『1話10分 恋愛文庫』(宮下恵茉/編)

宮下恵茉編の、恋とスイーツをテーマにしたアンソロジー。基本的にベタな展開を手堅く甘々に仕上げている作品が多く、それゆえ作家陣の力量の高さがうかがわれます。
個人的にうれしかったのは、秋木真が参加していたことです。初期の秋木真は当時の男性作家としては珍しく、苦さと甘さの同居したしっとりとした片思い小説の短編を発表していました。ようやく時代が秋木真に追いついたという感じがします。しかしこの執筆陣のなかではもう秋木真もキャリアが長い方になっていて、時の流れの早さに愕然としてしまいます。
いまの時代の児童向け恋愛アンソロジーであれば、多様性への目配りがあることはもはや驚くべきことではありません。あさばみゆきの「あまい宝石」は女子に恋する女子の物語です。宝石を食べる女の子という美的なイメージでつかみ、近寄りがたい神秘的な美少女が実は……というギャップで魅せるお約束がうまくキマっています。
天川栄人の「魔法使いとキャンディボンボン」は、見習い魔法使いの女子が王子の依頼で惚れ薬を作る話。事故で兄弟子が魔法のキャンディを食べてしまいますが、全く効き目がありませんでした。惚れ薬が効かない理由はベタなやつで、兄弟子のアレにキュンキュンしてしまいます。ただ気になるのは、おそらく意図的に王子の想い人が女性であると確定できない書き方をしているところです。
ベタな作品が多いなかで、尖った作家性を発揮していた人が三名ほどいました。宮下恵茉の「恋するドーナツ」は、疎遠になっていた幼なじみと思いがけず再会する話。現実のままならなさを投げ出す作風の作家らしく、苦みが突出した作品でした。

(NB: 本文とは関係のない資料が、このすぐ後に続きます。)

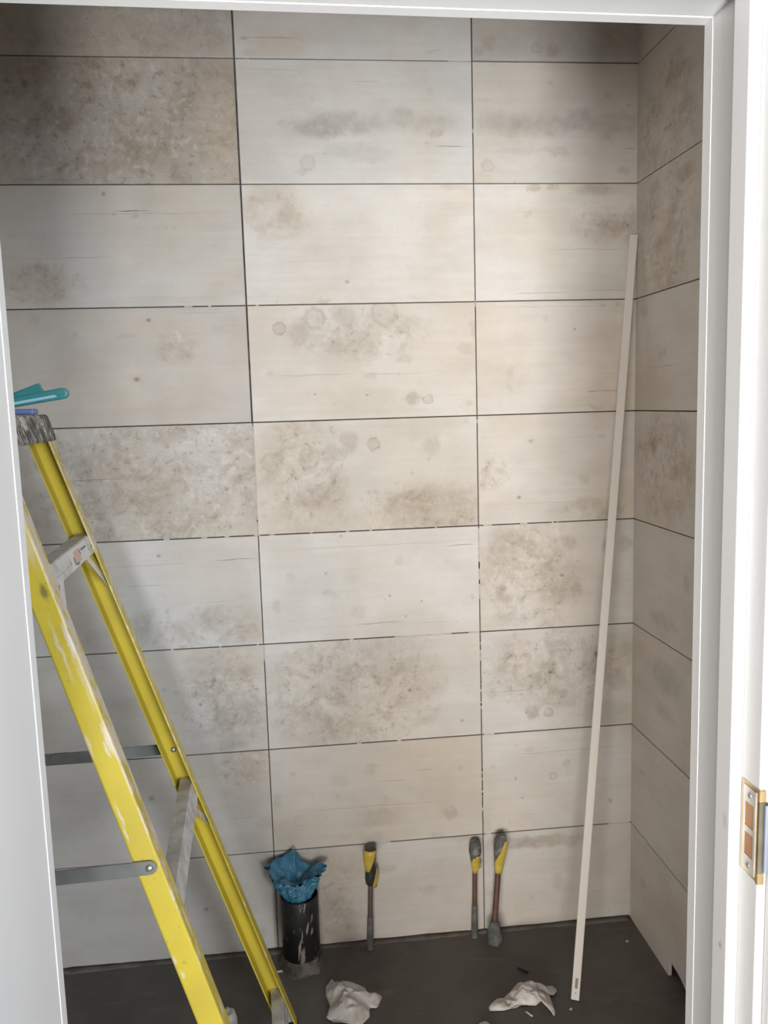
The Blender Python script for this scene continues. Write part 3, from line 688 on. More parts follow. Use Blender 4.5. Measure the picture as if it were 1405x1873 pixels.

恋愛の暗黒面に踏みこんだのが、石川宏千花の「プリンはそんなに甘くない」。ここでは、恋愛上の好き嫌いはまず生理的に受け入れることができるかどうかが先行しているとされています。それゆえ、理屈は後付けでなされます。主人公の最後の予想には、ほとんど根拠がありません。その根拠に乏しい選択ゆえに主人公が不幸になる可能性も示唆しているところに、石川宏千花の曲者っぷりが表れています。
センスの先鋭性をどうやっても隠すことができないのが、令丈ヒロ子です。「コンビニ王子のいちごさん」は、ピンク色のストライプのシャツの制服が似合うコンビニ店員のお兄さんに恋をしてしまった女子の物語です。ピンク色とコンビニは令丈作品の定番ですし、さらに令丈作品でおなじみの人外姉妹百合も仕込まれています。いちごミルク色のガイコツなんていう不気味かわいい物体は、令丈ワールドならでは。その独特の美的センスには脱帽するしかありません。